Dupin Cyclides as a Subspace of Darboux Cyclides

TL;DR

This paper characterizes Dupin cyclides as a special subset of Darboux cyclides by deriving algebraic conditions for their recognition and classifies all real surfaces and degenerations within this class.

Contribution

It provides explicit algebraic criteria to identify Dupin cyclides among Darboux cyclides and classifies all related real surfaces and degenerations.

Findings

Algebraic conditions for recognizing Dupin cyclides derived

Complete intersection sets of equations defined for Dupin cyclides

Classification of all real surfaces and degenerations related to Dupin cyclides

Abstract

Dupin cyclides are interesting algebraic surfaces used in geometric design and architecture to join canal surfaces smoothly and to construct model surfaces.

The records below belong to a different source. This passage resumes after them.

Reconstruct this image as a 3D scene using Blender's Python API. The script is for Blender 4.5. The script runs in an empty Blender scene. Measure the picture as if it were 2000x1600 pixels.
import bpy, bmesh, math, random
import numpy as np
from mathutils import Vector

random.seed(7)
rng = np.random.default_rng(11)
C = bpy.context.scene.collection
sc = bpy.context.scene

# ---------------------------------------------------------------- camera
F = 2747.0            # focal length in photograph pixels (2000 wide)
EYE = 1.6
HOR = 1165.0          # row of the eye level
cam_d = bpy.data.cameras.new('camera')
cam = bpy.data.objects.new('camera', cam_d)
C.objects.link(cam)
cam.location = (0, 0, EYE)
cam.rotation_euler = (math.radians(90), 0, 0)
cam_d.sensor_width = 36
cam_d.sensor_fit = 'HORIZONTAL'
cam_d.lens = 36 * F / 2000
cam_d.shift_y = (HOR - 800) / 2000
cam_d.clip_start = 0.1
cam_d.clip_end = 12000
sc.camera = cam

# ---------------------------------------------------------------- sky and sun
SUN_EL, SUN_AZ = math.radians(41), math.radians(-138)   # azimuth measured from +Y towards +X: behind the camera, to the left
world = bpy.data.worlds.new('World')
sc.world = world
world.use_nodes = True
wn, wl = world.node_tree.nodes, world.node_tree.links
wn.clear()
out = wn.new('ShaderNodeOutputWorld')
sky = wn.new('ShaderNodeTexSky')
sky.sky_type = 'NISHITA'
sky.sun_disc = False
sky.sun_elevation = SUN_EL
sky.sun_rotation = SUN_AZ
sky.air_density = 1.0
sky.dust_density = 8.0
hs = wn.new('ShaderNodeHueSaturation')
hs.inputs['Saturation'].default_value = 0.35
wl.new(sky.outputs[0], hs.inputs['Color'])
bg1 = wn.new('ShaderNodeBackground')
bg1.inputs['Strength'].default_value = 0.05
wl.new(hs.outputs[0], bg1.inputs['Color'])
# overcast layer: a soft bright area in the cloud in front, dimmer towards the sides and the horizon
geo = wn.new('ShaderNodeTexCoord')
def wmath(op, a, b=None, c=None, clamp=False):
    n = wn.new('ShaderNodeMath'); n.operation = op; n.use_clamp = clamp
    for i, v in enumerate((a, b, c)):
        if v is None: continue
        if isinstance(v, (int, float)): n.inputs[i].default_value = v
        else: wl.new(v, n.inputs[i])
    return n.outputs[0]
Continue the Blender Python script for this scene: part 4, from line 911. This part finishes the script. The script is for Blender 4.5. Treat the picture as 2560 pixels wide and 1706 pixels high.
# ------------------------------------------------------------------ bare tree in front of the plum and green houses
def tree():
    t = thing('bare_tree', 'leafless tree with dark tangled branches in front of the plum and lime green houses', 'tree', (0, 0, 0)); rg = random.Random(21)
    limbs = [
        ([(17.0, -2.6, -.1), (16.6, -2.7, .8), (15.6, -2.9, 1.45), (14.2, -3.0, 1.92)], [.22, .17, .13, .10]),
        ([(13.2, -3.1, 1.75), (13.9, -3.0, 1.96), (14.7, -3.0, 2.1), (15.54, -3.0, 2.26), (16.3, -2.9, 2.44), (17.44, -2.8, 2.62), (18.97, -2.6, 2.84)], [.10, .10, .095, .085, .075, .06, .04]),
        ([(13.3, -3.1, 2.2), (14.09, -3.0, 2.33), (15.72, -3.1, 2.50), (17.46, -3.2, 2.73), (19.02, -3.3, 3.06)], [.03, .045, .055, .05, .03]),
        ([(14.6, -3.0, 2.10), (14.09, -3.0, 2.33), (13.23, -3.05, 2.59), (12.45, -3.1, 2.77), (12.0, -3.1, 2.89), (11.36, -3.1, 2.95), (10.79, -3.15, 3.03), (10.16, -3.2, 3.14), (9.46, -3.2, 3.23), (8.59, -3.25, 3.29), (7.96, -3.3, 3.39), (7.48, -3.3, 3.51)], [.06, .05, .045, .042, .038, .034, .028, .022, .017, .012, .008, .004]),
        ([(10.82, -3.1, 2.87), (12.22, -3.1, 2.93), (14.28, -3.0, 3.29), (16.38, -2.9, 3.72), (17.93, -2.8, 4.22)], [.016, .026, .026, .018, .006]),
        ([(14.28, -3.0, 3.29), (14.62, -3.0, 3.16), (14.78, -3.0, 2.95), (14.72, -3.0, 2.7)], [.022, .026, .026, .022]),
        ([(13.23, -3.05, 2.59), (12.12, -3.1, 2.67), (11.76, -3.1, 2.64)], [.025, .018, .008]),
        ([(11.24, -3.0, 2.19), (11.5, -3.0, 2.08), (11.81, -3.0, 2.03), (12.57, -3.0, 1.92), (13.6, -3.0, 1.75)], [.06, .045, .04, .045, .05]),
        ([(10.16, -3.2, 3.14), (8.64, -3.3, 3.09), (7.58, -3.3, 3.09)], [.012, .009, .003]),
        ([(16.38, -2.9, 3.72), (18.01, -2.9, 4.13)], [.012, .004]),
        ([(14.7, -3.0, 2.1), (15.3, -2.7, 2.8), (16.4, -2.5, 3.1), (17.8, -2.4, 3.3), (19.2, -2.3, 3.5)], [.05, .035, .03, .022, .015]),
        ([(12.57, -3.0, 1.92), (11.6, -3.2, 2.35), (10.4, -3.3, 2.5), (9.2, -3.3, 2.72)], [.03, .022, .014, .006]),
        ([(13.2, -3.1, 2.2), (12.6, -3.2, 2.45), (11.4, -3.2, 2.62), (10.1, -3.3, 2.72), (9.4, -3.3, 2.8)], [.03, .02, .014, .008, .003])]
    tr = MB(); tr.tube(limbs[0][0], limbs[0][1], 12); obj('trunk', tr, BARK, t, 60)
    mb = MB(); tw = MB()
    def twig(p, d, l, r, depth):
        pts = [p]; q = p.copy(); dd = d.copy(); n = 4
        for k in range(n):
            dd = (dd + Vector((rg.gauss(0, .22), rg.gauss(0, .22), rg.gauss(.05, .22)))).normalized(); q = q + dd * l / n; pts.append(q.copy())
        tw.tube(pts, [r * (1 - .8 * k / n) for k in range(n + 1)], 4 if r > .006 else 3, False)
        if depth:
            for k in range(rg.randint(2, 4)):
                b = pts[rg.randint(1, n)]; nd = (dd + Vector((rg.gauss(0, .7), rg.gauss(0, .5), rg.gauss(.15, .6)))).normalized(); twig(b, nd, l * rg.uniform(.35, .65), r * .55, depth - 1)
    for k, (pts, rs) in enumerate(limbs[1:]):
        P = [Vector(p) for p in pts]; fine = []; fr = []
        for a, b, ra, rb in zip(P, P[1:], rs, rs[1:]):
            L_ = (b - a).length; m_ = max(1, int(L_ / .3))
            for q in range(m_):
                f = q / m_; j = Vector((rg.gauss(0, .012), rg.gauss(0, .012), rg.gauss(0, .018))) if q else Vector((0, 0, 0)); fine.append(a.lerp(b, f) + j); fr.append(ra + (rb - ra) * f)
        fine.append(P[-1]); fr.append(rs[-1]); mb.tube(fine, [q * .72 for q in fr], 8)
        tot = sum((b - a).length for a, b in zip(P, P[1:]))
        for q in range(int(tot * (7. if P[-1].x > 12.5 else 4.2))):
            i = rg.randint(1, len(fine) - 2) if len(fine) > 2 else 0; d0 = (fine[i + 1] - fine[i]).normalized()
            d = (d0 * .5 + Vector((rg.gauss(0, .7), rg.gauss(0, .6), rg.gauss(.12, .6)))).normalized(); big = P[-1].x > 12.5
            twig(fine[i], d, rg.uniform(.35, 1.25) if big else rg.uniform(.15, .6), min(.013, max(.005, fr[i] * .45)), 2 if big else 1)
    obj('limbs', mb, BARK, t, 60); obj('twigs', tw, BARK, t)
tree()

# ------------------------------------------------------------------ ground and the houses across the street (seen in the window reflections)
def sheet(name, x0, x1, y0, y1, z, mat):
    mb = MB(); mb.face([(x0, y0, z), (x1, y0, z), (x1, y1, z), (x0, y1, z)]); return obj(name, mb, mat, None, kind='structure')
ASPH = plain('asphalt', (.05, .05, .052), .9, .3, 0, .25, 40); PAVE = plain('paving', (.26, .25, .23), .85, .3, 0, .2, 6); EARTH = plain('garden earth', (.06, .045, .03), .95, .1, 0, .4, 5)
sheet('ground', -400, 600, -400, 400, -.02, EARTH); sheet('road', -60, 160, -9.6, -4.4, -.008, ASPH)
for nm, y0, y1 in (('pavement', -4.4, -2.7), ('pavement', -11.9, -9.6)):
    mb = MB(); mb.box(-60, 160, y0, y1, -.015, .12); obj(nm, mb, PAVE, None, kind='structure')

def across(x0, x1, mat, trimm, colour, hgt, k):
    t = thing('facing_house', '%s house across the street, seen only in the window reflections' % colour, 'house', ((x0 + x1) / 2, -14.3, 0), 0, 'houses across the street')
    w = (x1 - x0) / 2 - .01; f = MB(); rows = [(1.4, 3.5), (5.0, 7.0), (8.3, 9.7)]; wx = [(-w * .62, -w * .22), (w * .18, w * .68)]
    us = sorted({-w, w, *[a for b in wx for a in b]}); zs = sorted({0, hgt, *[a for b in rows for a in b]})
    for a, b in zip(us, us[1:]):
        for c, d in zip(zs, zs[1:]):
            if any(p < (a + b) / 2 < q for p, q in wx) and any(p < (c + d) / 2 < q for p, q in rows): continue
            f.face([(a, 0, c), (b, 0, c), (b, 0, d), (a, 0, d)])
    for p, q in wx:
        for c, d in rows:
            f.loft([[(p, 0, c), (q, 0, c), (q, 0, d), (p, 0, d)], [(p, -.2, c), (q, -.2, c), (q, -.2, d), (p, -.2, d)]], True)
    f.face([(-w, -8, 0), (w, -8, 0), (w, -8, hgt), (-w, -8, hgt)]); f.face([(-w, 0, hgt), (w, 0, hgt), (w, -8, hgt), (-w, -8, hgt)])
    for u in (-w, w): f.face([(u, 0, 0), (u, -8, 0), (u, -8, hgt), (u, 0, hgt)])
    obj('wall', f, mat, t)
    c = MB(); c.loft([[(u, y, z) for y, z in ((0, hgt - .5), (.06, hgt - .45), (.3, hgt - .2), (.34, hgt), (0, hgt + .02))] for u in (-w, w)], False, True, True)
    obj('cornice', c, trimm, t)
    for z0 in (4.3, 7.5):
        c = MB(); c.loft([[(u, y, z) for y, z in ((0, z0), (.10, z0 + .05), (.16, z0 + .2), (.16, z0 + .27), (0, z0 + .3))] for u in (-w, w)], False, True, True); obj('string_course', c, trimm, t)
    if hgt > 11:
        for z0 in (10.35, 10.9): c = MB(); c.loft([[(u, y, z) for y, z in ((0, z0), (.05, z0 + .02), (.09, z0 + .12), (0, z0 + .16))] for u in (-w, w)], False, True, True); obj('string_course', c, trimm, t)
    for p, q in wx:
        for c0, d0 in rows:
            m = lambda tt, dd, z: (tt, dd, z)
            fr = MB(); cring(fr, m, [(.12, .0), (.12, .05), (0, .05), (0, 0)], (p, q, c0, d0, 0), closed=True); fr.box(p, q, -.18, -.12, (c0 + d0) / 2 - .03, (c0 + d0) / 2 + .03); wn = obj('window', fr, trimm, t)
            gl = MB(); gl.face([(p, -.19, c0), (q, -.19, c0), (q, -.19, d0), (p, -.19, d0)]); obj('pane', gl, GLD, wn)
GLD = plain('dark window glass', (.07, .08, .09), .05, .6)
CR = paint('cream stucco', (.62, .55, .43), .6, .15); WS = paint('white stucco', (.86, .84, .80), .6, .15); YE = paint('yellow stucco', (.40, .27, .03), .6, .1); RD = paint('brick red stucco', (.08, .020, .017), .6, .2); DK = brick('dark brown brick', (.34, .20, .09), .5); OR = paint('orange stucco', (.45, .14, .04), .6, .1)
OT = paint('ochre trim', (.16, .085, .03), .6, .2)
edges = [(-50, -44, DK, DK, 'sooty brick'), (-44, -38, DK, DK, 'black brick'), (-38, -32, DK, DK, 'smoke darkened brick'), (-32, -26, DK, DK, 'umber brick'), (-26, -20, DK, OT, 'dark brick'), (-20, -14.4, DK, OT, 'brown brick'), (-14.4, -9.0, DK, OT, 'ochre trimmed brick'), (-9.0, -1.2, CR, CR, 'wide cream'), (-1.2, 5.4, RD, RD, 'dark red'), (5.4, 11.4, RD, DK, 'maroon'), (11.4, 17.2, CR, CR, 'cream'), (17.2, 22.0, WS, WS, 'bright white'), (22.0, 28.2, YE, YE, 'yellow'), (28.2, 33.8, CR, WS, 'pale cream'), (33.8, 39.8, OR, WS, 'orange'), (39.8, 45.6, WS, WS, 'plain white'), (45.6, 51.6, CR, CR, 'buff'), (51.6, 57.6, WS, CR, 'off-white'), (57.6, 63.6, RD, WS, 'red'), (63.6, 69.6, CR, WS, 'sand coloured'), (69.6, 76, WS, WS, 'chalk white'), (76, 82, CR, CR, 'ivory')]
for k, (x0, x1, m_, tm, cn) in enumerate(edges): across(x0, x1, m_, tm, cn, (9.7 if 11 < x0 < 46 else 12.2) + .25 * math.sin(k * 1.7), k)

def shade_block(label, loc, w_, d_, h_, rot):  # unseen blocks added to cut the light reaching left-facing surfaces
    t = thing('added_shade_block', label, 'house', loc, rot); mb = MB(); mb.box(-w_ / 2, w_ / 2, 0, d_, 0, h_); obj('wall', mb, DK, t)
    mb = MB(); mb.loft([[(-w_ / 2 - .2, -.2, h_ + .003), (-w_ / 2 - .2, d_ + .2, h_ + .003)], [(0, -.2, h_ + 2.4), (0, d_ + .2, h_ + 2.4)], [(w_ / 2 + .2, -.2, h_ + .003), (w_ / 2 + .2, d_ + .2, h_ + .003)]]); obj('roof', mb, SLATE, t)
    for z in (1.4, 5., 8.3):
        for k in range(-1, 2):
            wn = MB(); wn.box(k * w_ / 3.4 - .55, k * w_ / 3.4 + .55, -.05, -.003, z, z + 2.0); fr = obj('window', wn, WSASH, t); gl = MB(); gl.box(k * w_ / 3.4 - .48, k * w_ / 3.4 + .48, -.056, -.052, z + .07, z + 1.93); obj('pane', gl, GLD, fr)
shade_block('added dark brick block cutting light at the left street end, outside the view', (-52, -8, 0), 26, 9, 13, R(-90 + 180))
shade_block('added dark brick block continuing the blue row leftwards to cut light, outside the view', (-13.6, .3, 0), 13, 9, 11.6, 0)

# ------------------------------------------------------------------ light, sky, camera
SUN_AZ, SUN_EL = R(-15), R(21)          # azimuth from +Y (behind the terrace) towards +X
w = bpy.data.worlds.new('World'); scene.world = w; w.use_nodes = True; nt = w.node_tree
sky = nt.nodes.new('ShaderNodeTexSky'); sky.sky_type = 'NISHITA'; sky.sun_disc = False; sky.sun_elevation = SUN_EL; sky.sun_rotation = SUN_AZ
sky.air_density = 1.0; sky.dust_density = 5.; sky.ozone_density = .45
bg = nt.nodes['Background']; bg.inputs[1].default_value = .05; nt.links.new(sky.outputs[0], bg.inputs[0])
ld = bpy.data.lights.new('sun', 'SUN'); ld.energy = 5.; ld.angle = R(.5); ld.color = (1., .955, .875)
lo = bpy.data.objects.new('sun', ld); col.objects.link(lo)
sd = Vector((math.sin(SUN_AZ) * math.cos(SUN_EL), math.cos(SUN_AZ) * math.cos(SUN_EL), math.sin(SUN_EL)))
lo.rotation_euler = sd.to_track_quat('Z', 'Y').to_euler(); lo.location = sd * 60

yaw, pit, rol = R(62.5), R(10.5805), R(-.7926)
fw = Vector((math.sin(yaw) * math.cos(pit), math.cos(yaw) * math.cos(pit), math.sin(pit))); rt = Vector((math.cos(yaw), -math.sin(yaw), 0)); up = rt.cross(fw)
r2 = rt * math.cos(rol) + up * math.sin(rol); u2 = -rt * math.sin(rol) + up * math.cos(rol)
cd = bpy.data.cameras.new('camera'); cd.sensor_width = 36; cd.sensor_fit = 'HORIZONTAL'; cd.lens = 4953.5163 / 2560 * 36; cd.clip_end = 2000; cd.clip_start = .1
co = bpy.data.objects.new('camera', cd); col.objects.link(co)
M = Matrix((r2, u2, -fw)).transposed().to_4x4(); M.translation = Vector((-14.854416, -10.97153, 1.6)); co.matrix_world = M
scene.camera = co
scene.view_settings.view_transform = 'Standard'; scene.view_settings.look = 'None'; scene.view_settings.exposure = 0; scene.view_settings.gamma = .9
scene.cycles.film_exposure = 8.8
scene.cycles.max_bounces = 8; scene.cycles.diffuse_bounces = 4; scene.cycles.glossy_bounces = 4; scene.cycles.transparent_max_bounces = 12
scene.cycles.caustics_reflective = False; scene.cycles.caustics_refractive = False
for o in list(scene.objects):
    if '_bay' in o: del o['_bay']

Dupin cyclides are special cases of Darboux cyclides, which in turn are rather general surfaces in $\mathbb R^3$ of degree 3 or 4. This article derives the algebraic conditions for recognition of Dupin cyclides among the general implicit form of Darboux cyclides. We aim at practicable sets of algebraic equations on the coefficients of the implicit equation, each such set defining a complete intersection (of codimension 4) locally. Additionally, the article classifies all real surfaces and lower dimensional degenerations defined by the implicit equation for Dupin cyclides.